[start]

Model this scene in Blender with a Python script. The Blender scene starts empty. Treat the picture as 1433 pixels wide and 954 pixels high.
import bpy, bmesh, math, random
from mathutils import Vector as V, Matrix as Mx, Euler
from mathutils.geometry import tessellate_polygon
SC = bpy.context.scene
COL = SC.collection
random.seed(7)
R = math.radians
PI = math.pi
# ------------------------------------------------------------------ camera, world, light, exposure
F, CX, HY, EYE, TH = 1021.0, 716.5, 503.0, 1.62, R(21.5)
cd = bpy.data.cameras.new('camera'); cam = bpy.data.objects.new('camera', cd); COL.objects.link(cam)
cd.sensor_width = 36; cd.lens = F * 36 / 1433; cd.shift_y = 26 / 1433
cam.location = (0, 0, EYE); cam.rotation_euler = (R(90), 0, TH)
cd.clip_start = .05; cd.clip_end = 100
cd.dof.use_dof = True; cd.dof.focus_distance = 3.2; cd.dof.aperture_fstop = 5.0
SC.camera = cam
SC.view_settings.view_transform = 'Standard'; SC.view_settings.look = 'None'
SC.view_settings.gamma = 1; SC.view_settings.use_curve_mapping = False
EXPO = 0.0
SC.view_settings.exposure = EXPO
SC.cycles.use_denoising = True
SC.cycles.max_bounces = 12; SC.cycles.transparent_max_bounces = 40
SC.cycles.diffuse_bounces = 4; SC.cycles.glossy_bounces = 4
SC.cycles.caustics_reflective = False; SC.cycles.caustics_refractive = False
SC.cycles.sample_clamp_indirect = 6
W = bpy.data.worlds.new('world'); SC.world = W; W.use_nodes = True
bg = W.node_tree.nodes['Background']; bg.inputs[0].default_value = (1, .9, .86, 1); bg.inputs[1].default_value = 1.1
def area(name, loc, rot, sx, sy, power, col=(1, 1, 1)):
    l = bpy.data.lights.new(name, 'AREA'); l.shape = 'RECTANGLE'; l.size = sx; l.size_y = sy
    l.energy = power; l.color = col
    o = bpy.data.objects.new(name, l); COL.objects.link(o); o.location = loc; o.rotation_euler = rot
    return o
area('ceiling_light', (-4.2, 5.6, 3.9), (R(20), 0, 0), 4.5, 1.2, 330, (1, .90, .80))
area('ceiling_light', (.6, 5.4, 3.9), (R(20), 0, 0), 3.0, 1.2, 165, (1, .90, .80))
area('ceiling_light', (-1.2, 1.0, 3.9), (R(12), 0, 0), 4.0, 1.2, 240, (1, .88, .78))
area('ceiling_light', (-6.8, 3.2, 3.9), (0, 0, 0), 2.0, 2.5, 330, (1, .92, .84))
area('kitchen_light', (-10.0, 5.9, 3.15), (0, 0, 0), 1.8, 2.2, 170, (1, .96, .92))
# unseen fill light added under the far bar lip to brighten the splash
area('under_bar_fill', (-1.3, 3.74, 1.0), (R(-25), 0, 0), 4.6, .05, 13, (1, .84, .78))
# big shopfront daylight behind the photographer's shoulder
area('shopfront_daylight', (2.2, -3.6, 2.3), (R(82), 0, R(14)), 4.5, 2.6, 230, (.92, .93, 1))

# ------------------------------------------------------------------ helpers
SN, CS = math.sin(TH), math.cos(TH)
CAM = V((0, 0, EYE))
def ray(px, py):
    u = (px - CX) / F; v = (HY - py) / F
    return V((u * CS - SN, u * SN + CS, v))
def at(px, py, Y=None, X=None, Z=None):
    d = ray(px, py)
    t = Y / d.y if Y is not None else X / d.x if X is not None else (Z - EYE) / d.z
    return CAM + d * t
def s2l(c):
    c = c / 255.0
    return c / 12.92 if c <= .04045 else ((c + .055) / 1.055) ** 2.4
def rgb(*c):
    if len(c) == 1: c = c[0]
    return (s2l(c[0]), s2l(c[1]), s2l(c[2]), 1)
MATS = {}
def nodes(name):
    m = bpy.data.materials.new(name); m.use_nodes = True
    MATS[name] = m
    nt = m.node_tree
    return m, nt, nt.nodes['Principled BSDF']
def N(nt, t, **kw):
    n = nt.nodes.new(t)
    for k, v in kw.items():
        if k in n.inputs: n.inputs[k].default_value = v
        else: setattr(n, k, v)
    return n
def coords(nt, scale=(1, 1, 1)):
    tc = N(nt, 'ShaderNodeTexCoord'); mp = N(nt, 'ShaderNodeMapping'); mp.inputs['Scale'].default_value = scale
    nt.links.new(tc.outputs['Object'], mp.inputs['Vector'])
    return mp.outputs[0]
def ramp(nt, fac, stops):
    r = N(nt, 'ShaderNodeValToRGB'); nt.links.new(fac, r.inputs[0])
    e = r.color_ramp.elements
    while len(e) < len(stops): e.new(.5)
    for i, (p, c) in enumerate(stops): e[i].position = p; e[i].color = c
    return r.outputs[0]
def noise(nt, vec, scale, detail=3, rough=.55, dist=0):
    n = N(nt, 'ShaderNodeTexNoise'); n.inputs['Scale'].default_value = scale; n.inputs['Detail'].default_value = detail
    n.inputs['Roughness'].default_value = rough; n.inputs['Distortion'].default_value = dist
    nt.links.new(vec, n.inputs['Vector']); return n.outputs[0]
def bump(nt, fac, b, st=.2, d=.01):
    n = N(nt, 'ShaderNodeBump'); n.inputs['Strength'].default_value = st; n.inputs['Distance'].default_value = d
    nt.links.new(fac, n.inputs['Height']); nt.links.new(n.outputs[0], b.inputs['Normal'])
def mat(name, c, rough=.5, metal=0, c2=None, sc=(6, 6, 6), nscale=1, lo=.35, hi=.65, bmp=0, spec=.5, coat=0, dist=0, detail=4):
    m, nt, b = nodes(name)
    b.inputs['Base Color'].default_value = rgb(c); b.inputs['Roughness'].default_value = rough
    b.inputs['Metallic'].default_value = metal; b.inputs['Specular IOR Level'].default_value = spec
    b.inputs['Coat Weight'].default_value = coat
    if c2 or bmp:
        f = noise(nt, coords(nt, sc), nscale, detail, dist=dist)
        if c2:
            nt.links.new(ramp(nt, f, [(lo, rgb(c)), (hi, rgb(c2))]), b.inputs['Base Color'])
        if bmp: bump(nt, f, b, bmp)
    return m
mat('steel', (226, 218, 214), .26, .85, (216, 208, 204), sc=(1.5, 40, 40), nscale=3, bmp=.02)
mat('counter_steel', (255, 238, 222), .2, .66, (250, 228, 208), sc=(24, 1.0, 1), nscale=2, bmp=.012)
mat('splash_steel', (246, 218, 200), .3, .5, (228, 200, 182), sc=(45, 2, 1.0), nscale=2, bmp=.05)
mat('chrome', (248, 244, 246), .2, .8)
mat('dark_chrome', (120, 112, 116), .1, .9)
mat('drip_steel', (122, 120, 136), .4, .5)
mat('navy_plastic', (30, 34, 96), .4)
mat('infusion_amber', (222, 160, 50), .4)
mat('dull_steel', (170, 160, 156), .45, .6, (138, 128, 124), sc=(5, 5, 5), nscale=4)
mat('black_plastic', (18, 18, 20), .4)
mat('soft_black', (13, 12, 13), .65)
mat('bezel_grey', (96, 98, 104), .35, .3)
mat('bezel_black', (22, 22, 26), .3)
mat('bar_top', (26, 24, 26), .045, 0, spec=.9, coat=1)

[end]

- [Work instructions] Return all the data above once more, precisely as given.

- [Completed exercise]
Model this scene in Blender with a Python script. The Blender scene starts empty. Treat the picture as 1433 pixels wide and 954 pixels high.
import bpy, bmesh, math, random
from mathutils import Vector as V, Matrix as Mx, Euler
from mathutils.geometry import tessellate_polygon
SC = bpy.context.scene
COL = SC.collection
random.seed(7)
R = math.radians
PI = math.pi
# ------------------------------------------------------------------ camera, world, light, exposure
F, CX, HY, EYE, TH = 1021.0, 716.5, 503.0, 1.62, R(21.5)
cd = bpy.data.cameras.new('camera'); cam = bpy.data.objects.new('camera', cd); COL.objects.link(cam)
cd.sensor_width = 36; cd.lens = F * 36 / 1433; cd.shift_y = 26 / 1433
cam.location = (0, 0, EYE); cam.rotation_euler = (R(90), 0, TH)
cd.clip_start = .05; cd.clip_end = 100
cd.dof.use_dof = True; cd.dof.focus_distance = 3.2; cd.dof.aperture_fstop = 5.0
SC.camera = cam
SC.view_settings.view_transform = 'Standard'; SC.view_settings.look = 'None'
SC.view_settings.gamma = 1; SC.view_settings.use_curve_mapping = False
EXPO = 0.0
SC.view_settings.exposure = EXPO
SC.cycles.use_denoising = True
SC.cycles.max_bounces = 12; SC.cycles.transparent_max_bounces = 40
SC.cycles.diffuse_bounces = 4; SC.cycles.glossy_bounces = 4
SC.cycles.caustics_reflective = False; SC.cycles.caustics_refractive = False
SC.cycles.sample_clamp_indirect = 6
W = bpy.data.worlds.new('world'); SC.world = W; W.use_nodes = True
bg = W.node_tree.nodes['Background']; bg.inputs[0].default_value = (1, .9, .86, 1); bg.inputs[1].default_value = 1.1
def area(name, loc, rot, sx, sy, power, col=(1, 1, 1)):
    l = bpy.data.lights.new(name, 'AREA'); l.shape = 'RECTANGLE'; l.size = sx; l.size_y = sy
    l.energy = power; l.color = col
    o = bpy.data.objects.new(name, l); COL.objects.link(o); o.location = loc; o.rotation_euler = rot
    return o
area('ceiling_light', (-4.2, 5.6, 3.9), (R(20), 0, 0), 4.5, 1.2, 330, (1, .90, .80))
area('ceiling_light', (.6, 5.4, 3.9), (R(20), 0, 0), 3.0, 1.2, 165, (1, .90, .80))
area('ceiling_light', (-1.2, 1.0, 3.9), (R(12), 0, 0), 4.0, 1.2, 240, (1, .88, .78))
area('ceiling_light', (-6.8, 3.2, 3.9), (0, 0, 0), 2.0, 2.5, 330, (1, .92, .84))
area('kitchen_light', (-10.0, 5.9, 3.15), (0, 0, 0), 1.8, 2.2, 170, (1, .96, .92))
# unseen fill light added under the far bar lip to brighten the splash
area('under_bar_fill', (-1.3, 3.74, 1.0), (R(-25), 0, 0), 4.6, .05, 13, (1, .84, .78))
# big shopfront daylight behind the photographer's shoulder
area('shopfront_daylight', (2.2, -3.6, 2.3), (R(82), 0, R(14)), 4.5, 2.6, 230, (.92, .93, 1))

# ------------------------------------------------------------------ helpers
SN, CS = math.sin(TH), math.cos(TH)
CAM = V((0, 0, EYE))
def ray(px, py):
    u = (px - CX) / F; v = (HY - py) / F
    return V((u * CS - SN, u * SN + CS, v))
def at(px, py, Y=None, X=None, Z=None):
    d = ray(px, py)
    t = Y / d.y if Y is not None else X / d.x if X is not None else (Z - EYE) / d.z
    return CAM + d * t
def s2l(c):
    c = c / 255.0
    return c / 12.92 if c <= .04045 else ((c + .055) / 1.055) ** 2.4
def rgb(*c):
    if len(c) == 1: c = c[0]
    return (s2l(c[0]), s2l(c[1]), s2l(c[2]), 1)
MATS = {}
def nodes(name):
    m = bpy.data.materials.new(name); m.use_nodes = True
    MATS[name] = m
    nt = m.node_tree
    return m, nt, nt.nodes['Principled BSDF']
def N(nt, t, **kw):
    n = nt.nodes.new(t)
    for k, v in kw.items():
        if k in n.inputs: n.inputs[k].default_value = v
        else: setattr(n, k, v)
    return n
def coords(nt, scale=(1, 1, 1)):
    tc = N(nt, 'ShaderNodeTexCoord'); mp = N(nt, 'ShaderNodeMapping'); mp.inputs['Scale'].default_value = scale
    nt.links.new(tc.outputs['Object'], mp.inputs['Vector'])
    return mp.outputs[0]
def ramp(nt, fac, stops):
    r = N(nt, 'ShaderNodeValToRGB'); nt.links.new(fac, r.inputs[0])
    e = r.color_ramp.elements
    while len(e) < len(stops): e.new(.5)
    for i, (p, c) in enumerate(stops): e[i].position = p; e[i].color = c
    return r.outputs[0]
def noise(nt, vec, scale, detail=3, rough=.55, dist=0):
    n = N(nt, 'ShaderNodeTexNoise'); n.inputs['Scale'].default_value = scale; n.inputs['Detail'].default_value = detail
    n.inputs['Roughness'].default_value = rough; n.inputs['Distortion'].default_value = dist
    nt.links.new(vec, n.inputs['Vector']); return n.outputs[0]
def bump(nt, fac, b, st=.2, d=.01):
    n = N(nt, 'ShaderNodeBump'); n.inputs['Strength'].default_value = st; n.inputs['Distance'].default_value = d
    nt.links.new(fac, n.inputs['Height']); nt.links.new(n.outputs[0], b.inputs['Normal'])
def mat(name, c, rough=.5, metal=0, c2=None, sc=(6, 6, 6), nscale=1, lo=.35, hi=.65, bmp=0, spec=.5, coat=0, dist=0, detail=4):
    m, nt, b = nodes(name)
    b.inputs['Base Color'].default_value = rgb(c); b.inputs['Roughness'].default_value = rough
    b.inputs['Metallic'].default_value = metal; b.inputs['Specular IOR Level'].default_value = spec
    b.inputs['Coat Weight'].default_value = coat
    if c2 or bmp:
        f = noise(nt, coords(nt, sc), nscale, detail, dist=dist)
        if c2:
            nt.links.new(ramp(nt, f, [(lo, rgb(c)), (hi, rgb(c2))]), b.inputs['Base Color'])
        if bmp: bump(nt, f, b, bmp)
    return m
mat('steel', (226, 218, 214), .26, .85, (216, 208, 204), sc=(1.5, 40, 40), nscale=3, bmp=.02)
mat('counter_steel', (255, 238, 222), .2, .66, (250, 228, 208), sc=(24, 1.0, 1), nscale=2, bmp=.012)
mat('splash_steel', (246, 218, 200), .3, .5, (228, 200, 182), sc=(45, 2, 1.0), nscale=2, bmp=.05)
mat('chrome', (248, 244, 246), .2, .8)
mat('dark_chrome', (120, 112, 116), .1, .9)
mat('drip_steel', (122, 120, 136), .4, .5)
mat('navy_plastic', (30, 34, 96), .4)
mat('infusion_amber', (222, 160, 50), .4)
mat('dull_steel', (170, 160, 156), .45, .6, (138, 128, 124), sc=(5, 5, 5), nscale=4)
mat('black_plastic', (18, 18, 20), .4)
mat('soft_black', (13, 12, 13), .65)
mat('bezel_grey', (96, 98, 104), .35, .3)
mat('bezel_black', (22, 22, 26), .3)
mat('bar_top', (26, 24, 26), .045, 0, spec=.9, coat=1)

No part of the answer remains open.